Experience

  1. Graduate Research Assistant

    University of Colorado Boulder

    Contributed to highly-performant, high-order and matrix-free solid mechanics code Ratel under the auspices of the Predictive Science Academic Alliance Program (PSAAP).

    • Developed GPU-enabled material point method for consolidation simulations of polymer-bonded crystalline materials
    • Tuned solvers for AMD and NVIDIA GPU-based supercomputer environments
    • Implemented elastic-rigid contact via Nitsche’s method and penalty method
  2. Summer Computing Intern

    Lawrence Livermore National Laboratory

    Contributed to Lab-funded open-source projects for the simulation of solid mechanics and contact, with an emphasis on performance.

    • Integrated PETSc linear and nonlinear solvers into the Serac solid mechanics code
    • Dramatically improved solver performance, with runtime improvements exceeding 40%
  3. Graduate Teaching Assistant

    University of Colorado Boulder

    Designed assignments aligning with curriculum and taught introductory programming in C++.

    • Led two recitation sections weekly consisting of over 70 students
    • Facilitated over 30 cumulative hours of interview grading
    • Created design documentation and rubrics for final class project, a text-based video game
  4. Academic Graduate Appointee

    Lawrence Livermore National Laboratory

    Researched optimal optimal methods of domain decomposition for eigenvalue problems, particularly spectral Schur complement techniques.

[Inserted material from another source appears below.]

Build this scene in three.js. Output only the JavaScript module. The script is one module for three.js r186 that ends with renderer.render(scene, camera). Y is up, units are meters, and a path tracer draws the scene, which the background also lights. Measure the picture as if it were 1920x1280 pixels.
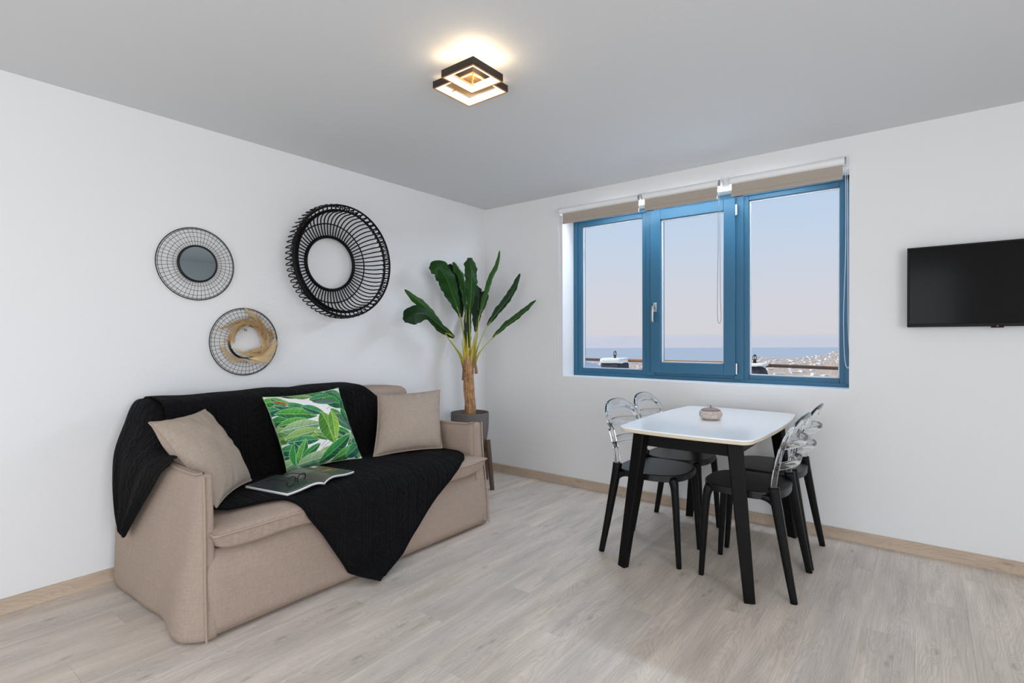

Continued research on decentralized optimization in collaboration with LLNL.

    • Led development of a moderately-sized software library to facilitate communication between grid devices
    • Collaborated with internal and external project contributors and stakeholders
    • Augmented existing numerical methods with robustness to communication delays and bad data
    • Invented novel asynchronous, distributed linear solver based on Krylov subspace methods
  5. Undergraduate Research Assistant

    University of Kansas

    Applied mathematical and computing principles to power system resilience through collaborative autonomy.

    • Received Mathematics departmental undergraduate research award
    • Presented early results on domain decomposition for eigenvalue problems at 2020 Undergraduate Research Day at the Capitol
    • Presented at 2021 SIAM Conference on Computational Science and Engineering over: Using Decentralized Learning to Reduce Communication in Column-Partitioned, Multi-Agent Systems

Education

  1. PhD Computer Science

    University of Colorado Boulder

    GPA: 4.0/4.0

    Advisor: Jed Brown, PhyPID Group

    Coursework centering on numerical methods and high-performance scientific computing.

    Research projects:

    • Implemented Nitsche’s method for modeling contact between elastic and rigid solid bodies in PSAAP-sponsored Ratel code
    • Developed entropy variable implementation of Navier-Stokes fluid dynamics in PSAAP-sponsored libCEED code (now HONEE)
    • Contributed arc-length continuation solver to PETSc, a high-performance, scalable library for numerical PDEs
    • Developed implicit, updated Lagrangian material point method solver for hyperelastic materials in Ratel
    • Created ChordDyn, a Tonnetz-based chord progression generator using chaotic dynamics in Julia
  2. BSc Mathematics, Highest Distinction & Honors

    University of Kansas

    GPA: 4.0/4.0

    Major projects:

    • Awarded departmental honors for a project on the application of decentralized optimization methods to edge devices
    • Received university undergraduate research award for domain decomposition methods for eigenvalue problems

    Courses included:

    • Advanced Numerical Differential Equations (MATH 882)
    • Numerical Analysis I & II (MATH 781 & 782)
    • Applied Numerical Linear Algebra (MATH 591)
    • Mathematical Analysis I (Math 765)
    • Complex Analysis I (MATH 800)
  3. BSc Computer Science, Highest Distinction

    University of Kansas

    GPA: 4.0/4.0

    Comprehensive background in data structures, algorithms, and computing theory. Electives in artificial intelligence and computer graphics, as well as cross-major electives in numerical analysis.